RFEF and players' union boycott CSD meeting with LNFS

The CSD wants to intervene in non-professional sport, in view of the RFEF's position.
The CSD (Spanish Sports Higher Council) chaired by Irene Lozano has decided to take action on the issue of "non-professionalised sport", which the RFEF (Spanish Football Federation) is capable of renaming, but unable to manage. Futsal, second-tier and third-tier football and women's football continue to be caught up in a web of federations trying to wear down the bodies that actually administer these competitions.
Irene Lozano has put the future of futsal in the hands of a diplomat. Joaquín de Arístegui is the general director of the CSD that is going to bring order to the chaos of the federation with this sport. Arístegui has been representing Spain in diplomatic missions since 1992. Romania, El Salvador, Thailand, Beijing, Trinidad and Tobago... untying the knot that blocks futsal will not be a problem for a guy who has had to stop the RFEF after a letter that is as incendiary as it is cowardly.

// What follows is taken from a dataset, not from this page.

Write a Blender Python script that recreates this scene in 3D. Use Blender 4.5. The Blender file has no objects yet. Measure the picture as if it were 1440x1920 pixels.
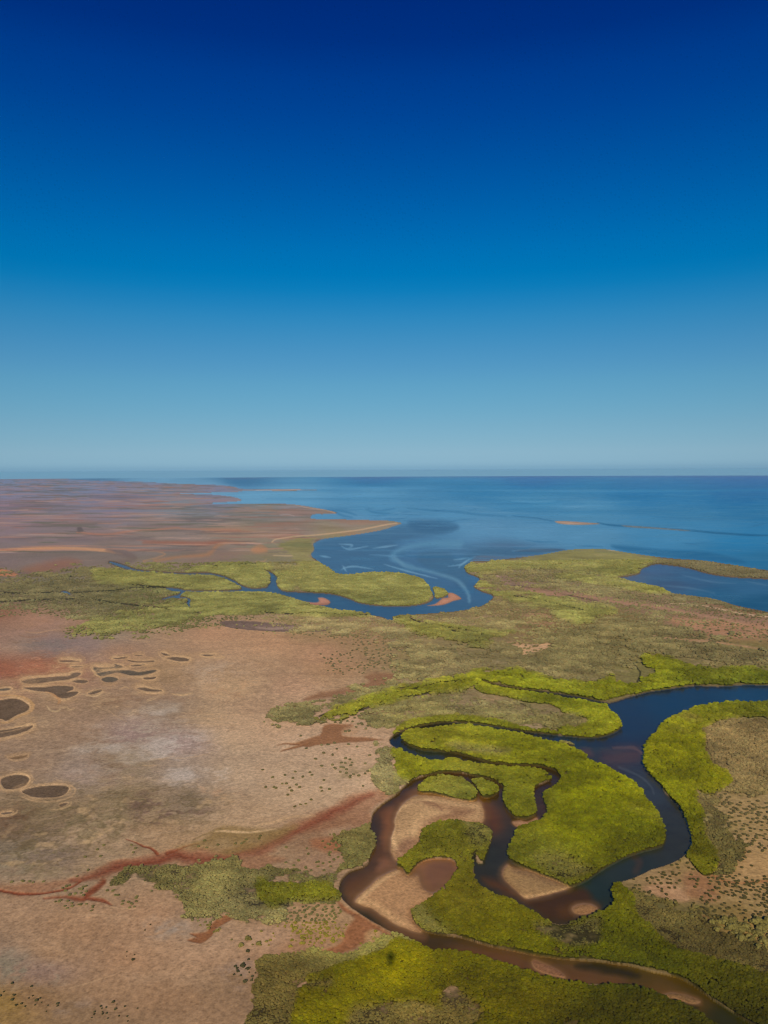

Joaquín de Arístegui accepted the proposal of the LNFS (National futsal league), ProLiga and ACFF (Women's Soccer Teams Association) for a meeting where the problems that the RFEF is generating to these sports would be exposed. The general director already pointed out that the meetings of the famous RFEF committees where the start of the competitions was decided had taken place without his knowledge. First warning.
Once the meeting had been set for Friday 4th September, the RFEF and the Futsal Players Association decided to boycott what might happen there, lest the CSD take away their Futsal competitions and the castles in the sand that they have built around the sport.
Andreu Camps is the executing hand of Luis Rubiales at the RFEF. The president is still missing because the elections proclaiming him lord and master of football cannot be held. Camps is the plumber who fixes the damage to the federation and the stress is leading him to make mistakes. Marca has published the letter that the RFEF's own general secretary sent to the CSD on the occasion of next Friday's meeting. A letter full of provocations and warnings that ends with a paragraph where he says that the meeting "would have serious immediate consequences" to end in the purest Sicilian style warning that "it goes without saying that we trust that such a meeting will never take place". There is something they fear in Las Rozas.

The response from the CSD was immediate and is the second warning for the RFEF. "We do not engage in this kind of provocation. The meeting will take place because this CSD meets with whoever requests it, as it cannot be otherwise as we are public servants," a text predictably signed by Arístegui who has in his hand to stop the bleeding of futsal and the other sports that the Federation claims to support.
The latest player to enter this war is the Association of Futsal Players (AJFS) which has long been posting comments on Twitter against the management of the LNFS. Now it has wanted to torpedo the meeting by publishing a tweet where it doubts that the LNFS represents the futsal clubs (it must be remembered that it now represents 70% and has represented everyone until months ago). It supports the text with a cut-out from an internal document of the RFEF Futsal Professional Committee. To give repercussion to its complaint, it quotes Irene Lozano, the CSD and the Minister of Culture and Sport. And to let them know about its manoeuvre it also quotes the RFEF and the LNFS. Gasoline on fire by the players' union presided over by Antonio García-Plata. By the way, García-Plata has also been a member of the RFEF's Board of Directors since 2018 and recently revealed in an interview that his union has been receiving an annual subsidy from the RFEF of 200,000 euros since 2019. He also recently referred to the association that has represented futsal since 1989 as "the extinct LNFS". The hashtag on his Twitter account reads "Let's get them, they're few". Go for it. Well, more battle.
The world of Futsal has taken positions in this contest that has already reached the CSD. Irene Lozano was elected by Pedro Sánchez and the President of the Government has a good relationship with Rubiales. She will not be the one to take away the candy of futsal from the RFEF. But she has made a move by allowing an expert in diplomacy to intervene. Meanwhile, the LNFS and the PP (conservative party in Spain) joined forces to present a request to Congress asking that futsal be made a professional sport. The meeting will be held at the CSD, the same place where 37 years ago a violent confinement of the directors of the Spanish Futsal Federation took place in another war that took the sport away.